Dışişleri Bakanı Hakan Fidan ise, “Şam’da artık yeni bir yönetim var. YPG/PKK sorunu, öncelikle onların sorunu. Eğer bu konuyu düzgün bir şekilde ele alırlarsa, bizim müdahale etmemiz için bir neden kalmaz.” derken, Suriye’nin kuzeyinde özerk bir bölgenin Türkiye açısından tehdit oluşturup oluşturmayacağı sorusuna şu karşılığı verdi:
“Sanırım Suriye halkı adına konuşmam doğru olmaz; çünkü bu, Suriyelilerin karar vereceği bir mesele. Ancak Türk politikası açısından şunu söyleyebilirim: Kürt, Arap ve Türkmen sivillerin kendi yerlerinde, yani memleketlerinde yaşamalarını isteriz. Bu insanlar rahatsız edilmemeli, zorla yerlerinden edilmemelidir.”

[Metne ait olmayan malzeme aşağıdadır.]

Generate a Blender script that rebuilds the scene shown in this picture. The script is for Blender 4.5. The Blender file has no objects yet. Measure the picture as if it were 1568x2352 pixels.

Böylece 10 Mart anlaşmasına vasıl olundu, herkes derin bir nefes aldı. Anlaşmanın ardından medyamızın attığı manşetler şöyleydi:
“Suriye’de kritik imza. Şara ve Mazlum Abdi el sıkışıp silahların bırakılması için anlaştı. Takım elbiseli tasfiye... Bütünleşme yolunda 8 maddelik Şam anlaşması... SDG Suriye yönetimine girdi... Terör örgütü YPG ve SDG Suriye ordusuna katıldı... YPG teslim oldu... YPG/SDG Şam'a teslim oldu... PYD/YPG Silah bıraktı... Haritada tek renge doğru. Suriye yeniden birleşiyor... Mutabakatın kazananı Suriye olacak... Türkiye’nin diplomasi trafiği ve operasyon hazırlığı YPG’yi anlaşmaya zorladı... Umutlar bitti kendini feshetti... İpler Ankara’nın elinde... ABD ve İsrail’in terör devleti hayali yalan oldu. SDG’nin İmralı’nın çağrısına uyarak Suriye yönetimiyle anlaşması, Türkiye’nin gücünü tüm dünyaya gösterdi...”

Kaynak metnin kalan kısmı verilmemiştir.